━━━━━ PROVIDED DATA ━━━━━

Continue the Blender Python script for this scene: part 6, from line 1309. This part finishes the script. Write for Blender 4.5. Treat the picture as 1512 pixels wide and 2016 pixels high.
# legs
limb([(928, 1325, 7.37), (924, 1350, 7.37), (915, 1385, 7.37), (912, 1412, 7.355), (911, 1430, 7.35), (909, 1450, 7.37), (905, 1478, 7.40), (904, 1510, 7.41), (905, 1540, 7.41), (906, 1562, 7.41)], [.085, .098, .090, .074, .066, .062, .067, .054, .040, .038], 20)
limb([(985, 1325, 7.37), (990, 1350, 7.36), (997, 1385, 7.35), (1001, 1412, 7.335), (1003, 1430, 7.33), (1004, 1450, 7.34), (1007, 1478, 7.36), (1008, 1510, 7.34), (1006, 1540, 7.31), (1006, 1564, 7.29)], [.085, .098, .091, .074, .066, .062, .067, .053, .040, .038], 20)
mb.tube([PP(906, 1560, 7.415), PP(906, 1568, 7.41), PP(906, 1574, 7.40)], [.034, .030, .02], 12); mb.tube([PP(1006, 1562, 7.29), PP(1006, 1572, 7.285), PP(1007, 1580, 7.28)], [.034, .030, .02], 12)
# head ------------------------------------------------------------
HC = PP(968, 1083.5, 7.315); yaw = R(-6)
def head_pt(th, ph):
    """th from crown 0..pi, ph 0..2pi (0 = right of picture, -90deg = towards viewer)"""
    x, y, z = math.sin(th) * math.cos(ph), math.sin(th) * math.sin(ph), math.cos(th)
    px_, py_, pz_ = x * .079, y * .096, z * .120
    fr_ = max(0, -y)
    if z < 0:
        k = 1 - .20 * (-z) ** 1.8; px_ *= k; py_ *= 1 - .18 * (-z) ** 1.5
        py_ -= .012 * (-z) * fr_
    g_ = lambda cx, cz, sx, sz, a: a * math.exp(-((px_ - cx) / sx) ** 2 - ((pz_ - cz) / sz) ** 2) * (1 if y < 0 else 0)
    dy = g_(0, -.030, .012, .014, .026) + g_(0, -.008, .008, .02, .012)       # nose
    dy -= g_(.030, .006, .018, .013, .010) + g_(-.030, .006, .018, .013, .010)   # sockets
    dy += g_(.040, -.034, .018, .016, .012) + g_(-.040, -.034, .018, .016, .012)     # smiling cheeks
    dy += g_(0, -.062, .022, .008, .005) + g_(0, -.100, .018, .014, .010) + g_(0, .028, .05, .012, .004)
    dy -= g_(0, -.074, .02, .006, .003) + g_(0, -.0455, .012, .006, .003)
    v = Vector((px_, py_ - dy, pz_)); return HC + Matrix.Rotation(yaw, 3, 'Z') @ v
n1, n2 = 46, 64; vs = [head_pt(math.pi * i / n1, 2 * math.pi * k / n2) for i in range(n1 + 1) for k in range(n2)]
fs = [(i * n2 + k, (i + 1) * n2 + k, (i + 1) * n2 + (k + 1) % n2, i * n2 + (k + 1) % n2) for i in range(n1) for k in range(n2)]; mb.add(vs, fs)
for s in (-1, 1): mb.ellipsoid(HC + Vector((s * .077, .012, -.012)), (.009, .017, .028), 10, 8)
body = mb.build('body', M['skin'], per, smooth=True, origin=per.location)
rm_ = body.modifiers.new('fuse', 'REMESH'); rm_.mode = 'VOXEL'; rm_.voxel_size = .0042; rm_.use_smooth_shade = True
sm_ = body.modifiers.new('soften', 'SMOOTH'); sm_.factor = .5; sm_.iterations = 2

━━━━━

YOUR GOAL:
Copy out each line of the data containing the string "from".

ANSWER TO THIS PROBLEM:
Continue the Blender Python script for this scene: part 6, from line 1309. This part finishes the script. Write for Blender 4.5. Treat the picture as 1512 pixels wide and 2016 pixels high.
    """th from crown 0..pi, ph 0..2pi (0 = right of picture, -90deg = towards viewer)"""